I flew simple singles, singles with retractable gear and turbocharging and twin piston planes. I did not bother with turboprops and fanjets because they can climb so quickly I did not expect any problems. In real life they are all cleared for flight in "known icing" anyway. Visibility was hampered. But there were no icing effects on performance.
What a shame. Microsoft had an opportunity to keep the icing effect in the sim as they improved it in many ways. But they did not keep it.

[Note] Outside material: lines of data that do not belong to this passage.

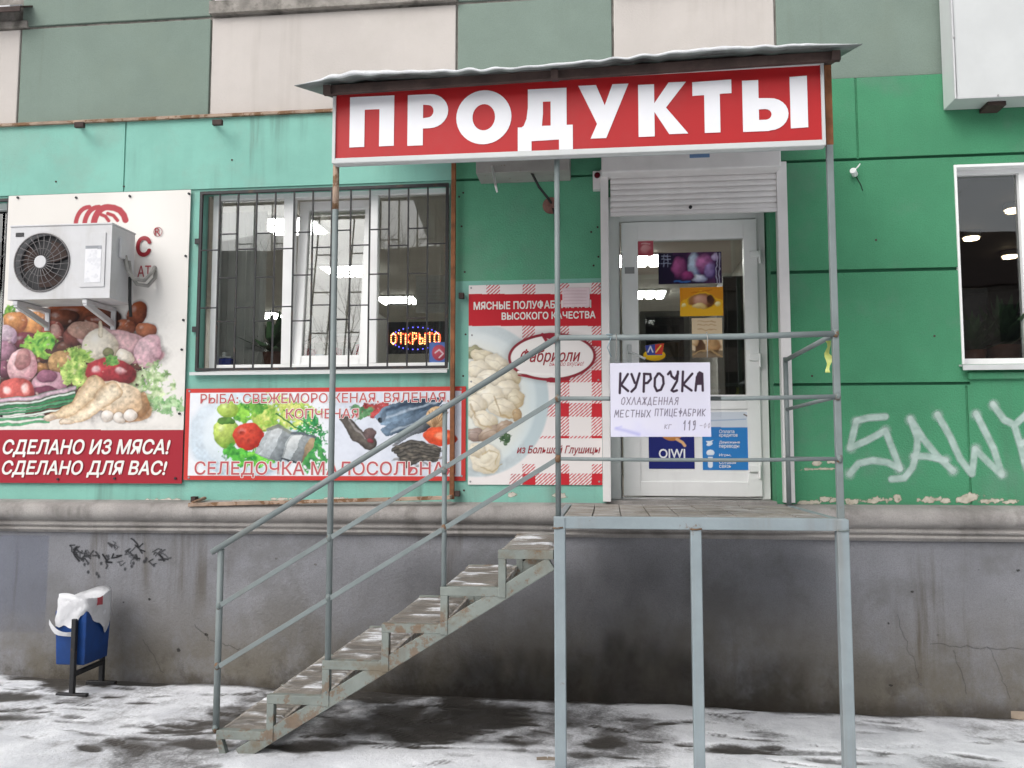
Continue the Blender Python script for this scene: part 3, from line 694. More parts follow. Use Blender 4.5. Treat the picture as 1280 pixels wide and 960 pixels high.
for i in range(15):
    cx0_, cy0_ = rs.uniform(-10, 1290), rs.uniform(690, 865)
    if i < 24: cx0_ = rs.uniform(1090, 1280) if i % 2 else rs.uniform(120, 460)
    Yc = PL - .0024; s = Sheet(rect(cx0_ - 6, cy0_ - 5, cx0_ + 6, cy0_ + 5, Yc), Yc, .003, '2a2826'); s.A[:] = 0
    d_ = np.hypot(s.PX - cx0_, (s.PY - cy0_) * 1.3) / rs.uniform(1.2, 2.4) + (vnoise(s.PX, s.PY, 2.4, i, 4) - .5) * 2.2
    s.put(np.clip((1 - d_) / .3, 0, 1) * .7, ['2b2926', '3c3833', '8a8782'][i % 3]); s.A[s.A < .1] = 0
    if s.A.max() > .2: s.build('chip', M['spray'], bld, cull=True)
b_ = rect(-40, 667, 60, 790, PL); s = Sheet((b_[0] - .6, b_[1], b_[2], b_[3] - .01), PL - .002, .012, '6c7690')
s.put(np.ones(s.PX.shape) * np.clip((at(60, 730, PL).x - s.GX) / .01, 0, 1) * np.clip((s.PY - 660) / 8, 0, 1) * np.clip((795 - s.PY + 40 * vnoise(s.PX, s.PY, 14, 3)) / 60, 0, 1) * .22, '5c6578')
s.build('paint_patch', M['spray'], bld, cull=True)

# ------------------------------------------------------------------ windows
def frame_ring(k, x0, x1, z0, z1, y0, y1, wl, wr=None, wt=None, wb=None, m=0):
    wr = wl if wr is None else wr; wt = wl if wt is None else wt; wb = wl if wb is None else wb
    k.box(x0, x0 + wl, y0, y1, z0, z1, m); k.box(x1 - wr, x1, y0, y1, z0, z1, m)
    k.box(x0 + wl, x1 - wr, y0, y1, z1 - wt, z1, m); k.box(x0 + wl, x1 - wr, y0, y1, z0, z0 + wb, m)
YW = .12
W0, W1 = at(264, 350, YW).x, at(575, 340, YW).x
WZ0, WZ1 = at(400, 463, YW).z, at(400, 238, YW).z
k = MB()
m1a, m1b, m2a, m2b = at(353, 350, YW).x, at(366, 350, YW).x, at(460, 350, YW).x, at(471.5, 350, YW).x
frame_ring(k, W0, W1, WZ0, WZ1, YW, YW + .07, .045, .06, .05, .05)
k.box(m1a, m1b, YW - .002, YW + .068, WZ0 + .05, WZ1 - .05); k.box(m2a, m2b, YW - .002, YW + .068, WZ0 + .05, WZ1 - .05)
win = k.build('window', M['pvc'], bld, .004, label='white three part shop window')
box('pane', M['glass'], (W0 + .03, m1a + .01, YW + .03, YW + .036, WZ0 + .03, WZ1 - .03), win, 0)
box('pane', M['glass'], (m2b - .01, W1 - .03, YW + .03, YW + .036, WZ0 + .03, WZ1 - .03), win, 0)
k = MB(); frame_ring(k, m1b - .008, m2a + .008, 0, WZ1 - WZ0 - .075, -.012, .045, .075, None, .075, .075)
sash = k.build('sash', M['pvc'], win, .004, label='white sash tilted inwards at the top')
TILT = R(5.5)
sash.location = (0, YW + .03, WZ0 + .04); sash.rotation_euler = (-TILT, 0, 0)
# the tilted pane is a sub-part in the same tilted place as its sash
pn = box('pane', M['glass'], (m1b + .06, m2a - .06, .012, .018, .07, WZ1 - WZ0 - .145), win, 0)
pn.location = sash.location; pn.rotation_euler = sash.rotation_euler
k = MB(); k.prism_x([(YW + .01, wz0 + .015), (-.045, wz0 - .008), (-.045, wz0 - .03), (-.038, wz0 - .03), (-.038, wz0 - .014), (YW + .01, wz0 + .005)], wx0 - .02, wx1 + .0); k.build('sill', M['white'], win, 0)
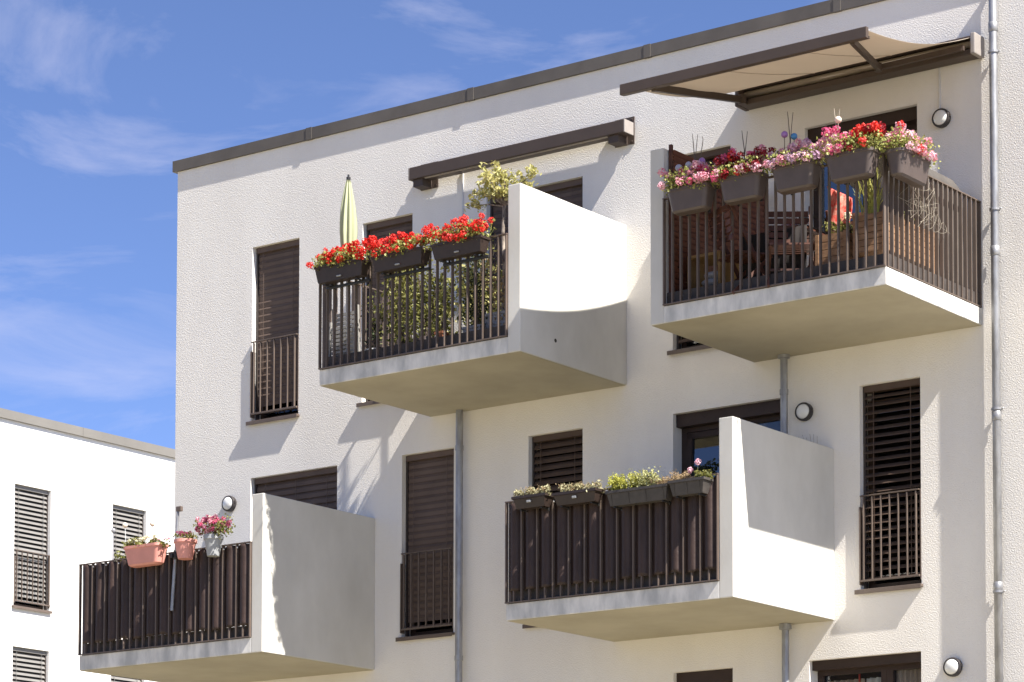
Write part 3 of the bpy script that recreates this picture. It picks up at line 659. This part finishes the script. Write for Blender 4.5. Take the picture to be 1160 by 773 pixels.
def f_dryflower(root, x0, x1, cy, z1):
    s = MB(); [spray(s, (x0+.02+.2*rnd.random(), cy+rnd.uniform(-.05,.05), z1-.01), 4, .13, .35, .013, dens=9) for _ in range(10)]; s.build('dry_stems', DRY, root)
    s = MB(); clump(s, (x1-.10, cy, z1+.05), (.08,.06,.06), 150, .03); s.tube([(x1-.13,cy,z1),(x1-.12,cy,z1+.17)], .003, 4); s.build('foliage', LEAFO, root)
    for p in ((x1-.12,cy,z1+.175),(x1-.2,cy-.02,z1+.10)): add_head(root, p, P_PALE, .8)
planter2(-17.725, -17.30, 7.07, 7.195, BOXD, 'short dark flower box of low succulents at the left end of the cloth-wrapped railing', f_succ, 21, clip=True)
planter2(-17.20, -16.66, 7.05, 7.175, BOXD, 'dark flower box of pale low succulents, second from the left on the cloth-wrapped railing', f_succ, 22, clip=True)
planter2(-16.53, -15.78, 6.97, 7.12, BOXM, 'longest grey-brown flower box with yellow-green shoots on the cloth-wrapped railing', f_mixed, 23, ribs=4)
planter2(-15.765, -15.34, 6.99, 7.14, BOXM, 'ribbed grey-brown flower box beside the sunlit side wall, holding one pale pink bloom', f_dryflower, 24, ribs=3)

# --- cloth privacy screens woven through the bars
def screen(xs, zb, zt, label, seed, y=-2.006):
    r = random.Random(seed); s = MB(); x0, x1 = xs[0]+.012, xs[-1]-.012; p = xs[1]-xs[0]; n = int((x1-x0)/p*8); m = 26; vs = []; fs = []
    # strip hems step a little from bay to bay
    hem = [r.uniform(-.012,.012) for _ in range(60)]
    for i in range(n+1):
        x = x0+(x1-x0)*i/n; ph = (x-xs[0])/p; w = -math.cos(math.pi*ph); w = math.copysign(abs(w)**.6, w)
        bay = int((ph+.5)//2)
        for j in range(m+1):
            t = j/m; z = zb+(zt-zb)*t + hem[bay]*(1-t) + (.0 if w > 0 else -.0)
            wr = .007*noise.noise(Vector((x*9, z*2.2, seed)))+.004*noise.noise(Vector((x*22, z*9, seed+3)))
            vs.append((x, y+w*-.028+wr*.6, z))
    for i in range(n):
        for j in range(m): a = i*(m+1)+j; fs.append((a, a+m+1, a+m+2, a+1))
    s.add(vs, fs); o = s.build('privacy_screen', SCREEN, None, smooth=True); tag(o, label, 'privacy screen')
    mo = o.modifiers.new('thickness', 'SOLIDIFY'); mo.thickness = .0015; mo.offset = 0
    e = MB()
    for k, x in enumerate(xs[1:-1]):
        if k % 2 == 0: continue
        for dx in (-.03,): 
            e.lathe((x+dx+p/2-.01, y-.004, zt-.03), [(.010,0),(.010,.010),(.004,.011)], 8, 'y')
    e.build('eyelet', PLASTW, o)
    return o
screen(xsB, 6.235, 7.165, 'dark brown cloth screen woven through the bars of the lower right balcony', 5)
screen(xsL, 6.19, 7.125, 'dark brown cloth screen woven through the bars of the lower left balcony', 9)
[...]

They even screwed up another aspect of messy IFR flying that they helped invent. As a visual aid to making an ILS, you can't beat the visual "highway in the sky" that can lead a pilot down through the big mess in the sky to a safe landing. I have used it in many versions of FS. It puts red rectangles in the sky along the glide slope leading to the runway. You just manage power and speed, drop the gear and flaps at appropriate times while you maneuver the aircraft to stay within the rectangles. The last rectangle is right over the end of the runway.
This feature is now available in aircraft as small as Skylanes in real life. But Microsoft has messed it up. The red rectangles will "look" as though they are outside ahead of the aircraft leading down to the ground. In real life they are imposed on a display prominently placed on the panel. They may even be projected onto a glass panel raised up so you look through it and through the windshield. In these real-life cases, the red rectangles are always clearly visible. Those jerks at Microsoft put them outside - in the rain, fog or snow! In bad weather they can be almost invisible. On one approach in 1/2 mile vis, I usually only saw two rectangles even though the spacing was at medium density. I passed through the last rectangle and still saw NOTHING. (I landed hard at an angle to the runway I could only see after llanding on it.) I changed the vis to 1 mile and the rectangle density to high.
The only way you can even try to set icing is when you build weather manually. Get "Real Weather" and you'll see no icing even on the pitot tube when flying in rain at -10C.